Source records ::
★ ★ ★
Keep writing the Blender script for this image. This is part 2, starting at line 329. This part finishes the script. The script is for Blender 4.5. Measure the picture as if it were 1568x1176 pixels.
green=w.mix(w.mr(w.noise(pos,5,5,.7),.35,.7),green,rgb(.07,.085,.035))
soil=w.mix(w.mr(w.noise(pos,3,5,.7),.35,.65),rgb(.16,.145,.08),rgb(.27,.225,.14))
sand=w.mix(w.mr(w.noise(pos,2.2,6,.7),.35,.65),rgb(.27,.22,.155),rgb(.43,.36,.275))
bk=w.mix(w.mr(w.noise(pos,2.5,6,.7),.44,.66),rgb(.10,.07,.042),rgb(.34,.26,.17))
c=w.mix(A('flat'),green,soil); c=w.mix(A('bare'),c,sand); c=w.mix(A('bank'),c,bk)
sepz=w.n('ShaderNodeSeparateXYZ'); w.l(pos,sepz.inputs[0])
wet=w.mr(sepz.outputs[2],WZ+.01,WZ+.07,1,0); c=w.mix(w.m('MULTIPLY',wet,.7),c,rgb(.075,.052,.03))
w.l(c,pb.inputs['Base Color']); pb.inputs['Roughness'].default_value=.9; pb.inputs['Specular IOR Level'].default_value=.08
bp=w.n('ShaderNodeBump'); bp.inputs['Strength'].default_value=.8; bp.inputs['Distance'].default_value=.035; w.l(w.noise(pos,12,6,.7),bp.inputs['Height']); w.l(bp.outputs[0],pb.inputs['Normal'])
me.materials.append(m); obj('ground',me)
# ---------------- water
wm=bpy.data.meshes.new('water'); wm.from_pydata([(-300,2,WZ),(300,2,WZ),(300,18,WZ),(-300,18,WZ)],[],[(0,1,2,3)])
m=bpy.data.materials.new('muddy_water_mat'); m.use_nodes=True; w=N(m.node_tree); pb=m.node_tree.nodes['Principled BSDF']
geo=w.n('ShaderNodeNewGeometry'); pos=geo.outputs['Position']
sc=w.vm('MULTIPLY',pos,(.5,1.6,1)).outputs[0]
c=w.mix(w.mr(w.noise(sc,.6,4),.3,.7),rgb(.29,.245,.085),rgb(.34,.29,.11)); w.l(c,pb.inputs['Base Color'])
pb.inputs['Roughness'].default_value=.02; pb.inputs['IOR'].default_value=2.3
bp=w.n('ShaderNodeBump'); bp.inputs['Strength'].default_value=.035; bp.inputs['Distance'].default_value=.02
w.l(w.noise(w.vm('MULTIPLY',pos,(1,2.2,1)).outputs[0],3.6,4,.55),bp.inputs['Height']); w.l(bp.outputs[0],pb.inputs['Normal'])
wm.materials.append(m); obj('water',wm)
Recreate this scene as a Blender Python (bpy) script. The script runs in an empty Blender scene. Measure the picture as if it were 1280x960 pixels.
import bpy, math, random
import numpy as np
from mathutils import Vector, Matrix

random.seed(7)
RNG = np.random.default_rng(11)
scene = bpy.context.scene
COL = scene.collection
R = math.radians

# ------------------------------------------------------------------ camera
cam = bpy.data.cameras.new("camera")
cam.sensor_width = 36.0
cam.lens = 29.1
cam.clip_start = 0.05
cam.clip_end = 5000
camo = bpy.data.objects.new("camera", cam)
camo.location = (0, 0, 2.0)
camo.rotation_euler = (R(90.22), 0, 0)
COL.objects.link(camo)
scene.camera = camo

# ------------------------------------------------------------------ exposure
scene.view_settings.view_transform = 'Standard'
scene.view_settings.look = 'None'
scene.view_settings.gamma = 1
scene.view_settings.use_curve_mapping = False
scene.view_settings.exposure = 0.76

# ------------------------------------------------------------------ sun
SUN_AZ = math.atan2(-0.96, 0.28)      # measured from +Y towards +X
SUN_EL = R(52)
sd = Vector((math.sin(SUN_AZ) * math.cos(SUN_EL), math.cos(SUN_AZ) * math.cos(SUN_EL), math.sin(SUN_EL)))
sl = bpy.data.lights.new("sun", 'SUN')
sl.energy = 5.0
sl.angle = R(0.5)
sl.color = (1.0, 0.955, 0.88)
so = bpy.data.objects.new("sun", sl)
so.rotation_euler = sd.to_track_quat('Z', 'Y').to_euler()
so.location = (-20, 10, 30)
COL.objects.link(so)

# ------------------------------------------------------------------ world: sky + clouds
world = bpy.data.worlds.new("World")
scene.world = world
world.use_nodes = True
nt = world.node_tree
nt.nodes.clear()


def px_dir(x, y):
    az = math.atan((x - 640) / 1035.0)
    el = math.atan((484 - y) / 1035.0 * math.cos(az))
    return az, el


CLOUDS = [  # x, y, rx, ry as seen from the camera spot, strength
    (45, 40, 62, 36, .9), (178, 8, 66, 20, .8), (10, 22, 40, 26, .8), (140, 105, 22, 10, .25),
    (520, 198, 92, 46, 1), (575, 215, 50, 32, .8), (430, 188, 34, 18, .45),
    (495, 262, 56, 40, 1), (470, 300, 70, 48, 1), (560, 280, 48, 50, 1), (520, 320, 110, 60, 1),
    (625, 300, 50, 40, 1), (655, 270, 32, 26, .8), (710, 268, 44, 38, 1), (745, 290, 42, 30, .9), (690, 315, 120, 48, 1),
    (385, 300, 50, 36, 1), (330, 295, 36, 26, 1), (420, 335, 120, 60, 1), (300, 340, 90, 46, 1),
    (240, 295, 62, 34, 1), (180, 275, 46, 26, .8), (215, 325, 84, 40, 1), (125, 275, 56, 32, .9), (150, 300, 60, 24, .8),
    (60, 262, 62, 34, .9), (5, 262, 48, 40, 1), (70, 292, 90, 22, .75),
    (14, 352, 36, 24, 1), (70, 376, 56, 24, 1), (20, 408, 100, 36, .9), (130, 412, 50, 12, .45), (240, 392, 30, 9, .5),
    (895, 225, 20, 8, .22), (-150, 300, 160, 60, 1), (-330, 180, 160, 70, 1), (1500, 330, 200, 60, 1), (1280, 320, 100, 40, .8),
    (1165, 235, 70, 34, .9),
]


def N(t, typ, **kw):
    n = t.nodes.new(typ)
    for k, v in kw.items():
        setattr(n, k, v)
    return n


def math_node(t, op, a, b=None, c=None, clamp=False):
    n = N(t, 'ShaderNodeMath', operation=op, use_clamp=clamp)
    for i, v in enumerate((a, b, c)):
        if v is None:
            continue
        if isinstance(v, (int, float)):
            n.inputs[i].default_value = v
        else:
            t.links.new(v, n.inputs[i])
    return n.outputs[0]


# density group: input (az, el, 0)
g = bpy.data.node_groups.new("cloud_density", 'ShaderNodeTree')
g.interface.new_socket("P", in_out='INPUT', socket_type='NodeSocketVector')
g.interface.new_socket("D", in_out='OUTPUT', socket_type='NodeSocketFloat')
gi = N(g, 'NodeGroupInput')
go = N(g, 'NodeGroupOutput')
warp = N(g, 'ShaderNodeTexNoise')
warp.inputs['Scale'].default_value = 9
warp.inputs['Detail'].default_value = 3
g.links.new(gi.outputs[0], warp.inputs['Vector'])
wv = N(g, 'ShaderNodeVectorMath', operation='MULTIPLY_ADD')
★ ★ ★
Your task ::
Copy every record above exactly as it appears.

Solution to this problem ::
Keep writing the Blender script for this image. This is part 2, starting at line 329. This part finishes the script. The script is for Blender 4.5. Measure the picture as if it were 1568x1176 pixels.
green=w.mix(w.mr(w.noise(pos,5,5,.7),.35,.7),green,rgb(.07,.085,.035))
soil=w.mix(w.mr(w.noise(pos,3,5,.7),.35,.65),rgb(.16,.145,.08),rgb(.27,.225,.14))
sand=w.mix(w.mr(w.noise(pos,2.2,6,.7),.35,.65),rgb(.27,.22,.155),rgb(.43,.36,.275))
bk=w.mix(w.mr(w.noise(pos,2.5,6,.7),.44,.66),rgb(.10,.07,.042),rgb(.34,.26,.17))
c=w.mix(A('flat'),green,soil); c=w.mix(A('bare'),c,sand); c=w.mix(A('bank'),c,bk)
sepz=w.n('ShaderNodeSeparateXYZ'); w.l(pos,sepz.inputs[0])
wet=w.mr(sepz.outputs[2],WZ+.01,WZ+.07,1,0); c=w.mix(w.m('MULTIPLY',wet,.7),c,rgb(.075,.052,.03))
w.l(c,pb.inputs['Base Color']); pb.inputs['Roughness'].default_value=.9; pb.inputs['Specular IOR Level'].default_value=.08
bp=w.n('ShaderNodeBump'); bp.inputs['Strength'].default_value=.8; bp.inputs['Distance'].default_value=.035; w.l(w.noise(pos,12,6,.7),bp.inputs['Height']); w.l(bp.outputs[0],pb.inputs['Normal'])
me.materials.append(m); obj('ground',me)
# ---------------- water
wm=bpy.data.meshes.new('water'); wm.from_pydata([(-300,2,WZ),(300,2,WZ),(300,18,WZ),(-300,18,WZ)],[],[(0,1,2,3)])
m=bpy.data.materials.new('muddy_water_mat'); m.use_nodes=True; w=N(m.node_tree); pb=m.node_tree.nodes['Principled BSDF']
geo=w.n('ShaderNodeNewGeometry'); pos=geo.outputs['Position']
sc=w.vm('MULTIPLY',pos,(.5,1.6,1)).outputs[0]
c=w.mix(w.mr(w.noise(sc,.6,4),.3,.7),rgb(.29,.245,.085),rgb(.34,.29,.11)); w.l(c,pb.inputs['Base Color'])
pb.inputs['Roughness'].default_value=.02; pb.inputs['IOR'].default_value=2.3
bp=w.n('ShaderNodeBump'); bp.inputs['Strength'].default_value=.035; bp.inputs['Distance'].default_value=.02
w.l(w.noise(w.vm('MULTIPLY',pos,(1,2.2,1)).outputs[0],3.6,4,.55),bp.inputs['Height']); w.l(bp.outputs[0],pb.inputs['Normal'])
wm.materials.append(m); obj('water',wm)
Recreate this scene as a Blender Python (bpy) script. The script runs in an empty Blender scene. Measure the picture as if it were 1280x960 pixels.
import bpy, math, random
import numpy as np
from mathutils import Vector, Matrix

random.seed(7)
RNG = np.random.default_rng(11)
scene = bpy.context.scene
COL = scene.collection
R = math.radians

# ------------------------------------------------------------------ camera
cam = bpy.data.cameras.new("camera")
cam.sensor_width = 36.0
cam.lens = 29.1
cam.clip_start = 0.05
cam.clip_end = 5000
camo = bpy.data.objects.new("camera", cam)
camo.location = (0, 0, 2.0)
camo.rotation_euler = (R(90.22), 0, 0)
COL.objects.link(camo)
scene.camera = camo

# ------------------------------------------------------------------ exposure
scene.view_settings.view_transform = 'Standard'
scene.view_settings.look = 'None'
scene.view_settings.gamma = 1
scene.view_settings.use_curve_mapping = False
scene.view_settings.exposure = 0.76

# ------------------------------------------------------------------ sun
SUN_AZ = math.atan2(-0.96, 0.28)      # measured from +Y towards +X
SUN_EL = R(52)
sd = Vector((math.sin(SUN_AZ) * math.cos(SUN_EL), math.cos(SUN_AZ) * math.cos(SUN_EL), math.sin(SUN_EL)))
sl = bpy.data.lights.new("sun", 'SUN')
sl.energy = 5.0
sl.angle = R(0.5)
sl.color = (1.0, 0.955, 0.88)
so = bpy.data.objects.new("sun", sl)
so.rotation_euler = sd.to_track_quat('Z', 'Y').to_euler()
so.location = (-20, 10, 30)
COL.objects.link(so)

# ------------------------------------------------------------------ world: sky + clouds
world = bpy.data.worlds.new("World")
scene.world = world
world.use_nodes = True
nt = world.node_tree
nt.nodes.clear()


def px_dir(x, y):
    az = math.atan((x - 640) / 1035.0)
    el = math.atan((484 - y) / 1035.0 * math.cos(az))
    return az, el


CLOUDS = [  # x, y, rx, ry as seen from the camera spot, strength
    (45, 40, 62, 36, .9), (178, 8, 66, 20, .8), (10, 22, 40, 26, .8), (140, 105, 22, 10, .25),
    (520, 198, 92, 46, 1), (575, 215, 50, 32, .8), (430, 188, 34, 18, .45),
    (495, 262, 56, 40, 1), (470, 300, 70, 48, 1), (560, 280, 48, 50, 1), (520, 320, 110, 60, 1),
    (625, 300, 50, 40, 1), (655, 270, 32, 26, .8), (710, 268, 44, 38, 1), (745, 290, 42, 30, .9), (690, 315, 120, 48, 1),
    (385, 300, 50, 36, 1), (330, 295, 36, 26, 1), (420, 335, 120, 60, 1), (300, 340, 90, 46, 1),
    (240, 295, 62, 34, 1), (180, 275, 46, 26, .8), (215, 325, 84, 40, 1), (125, 275, 56, 32, .9), (150, 300, 60, 24, .8),
    (60, 262, 62, 34, .9), (5, 262, 48, 40, 1), (70, 292, 90, 22, .75),
    (14, 352, 36, 24, 1), (70, 376, 56, 24, 1), (20, 408, 100, 36, .9), (130, 412, 50, 12, .45), (240, 392, 30, 9, .5),
    (895, 225, 20, 8, .22), (-150, 300, 160, 60, 1), (-330, 180, 160, 70, 1), (1500, 330, 200, 60, 1), (1280, 320, 100, 40, .8),
    (1165, 235, 70, 34, .9),
]


def N(t, typ, **kw):
    n = t.nodes.new(typ)
    for k, v in kw.items():
        setattr(n, k, v)
    return n


def math_node(t, op, a, b=None, c=None, clamp=False):
    n = N(t, 'ShaderNodeMath', operation=op, use_clamp=clamp)
    for i, v in enumerate((a, b, c)):
        if v is None:
            continue
        if isinstance(v, (int, float)):
            n.inputs[i].default_value = v
        else:
            t.links.new(v, n.inputs[i])
    return n.outputs[0]


# density group: input (az, el, 0)
g = bpy.data.node_groups.new("cloud_density", 'ShaderNodeTree')
g.interface.new_socket("P", in_out='INPUT', socket_type='NodeSocketVector')
g.interface.new_socket("D", in_out='OUTPUT', socket_type='NodeSocketFloat')
gi = N(g, 'NodeGroupInput')
go = N(g, 'NodeGroupOutput')
warp = N(g, 'ShaderNodeTexNoise')
warp.inputs['Scale'].default_value = 9
warp.inputs['Detail'].default_value = 3
g.links.new(gi.outputs[0], warp.inputs['Vector'])
wv = N(g, 'ShaderNodeVectorMath', operation='MULTIPLY_ADD')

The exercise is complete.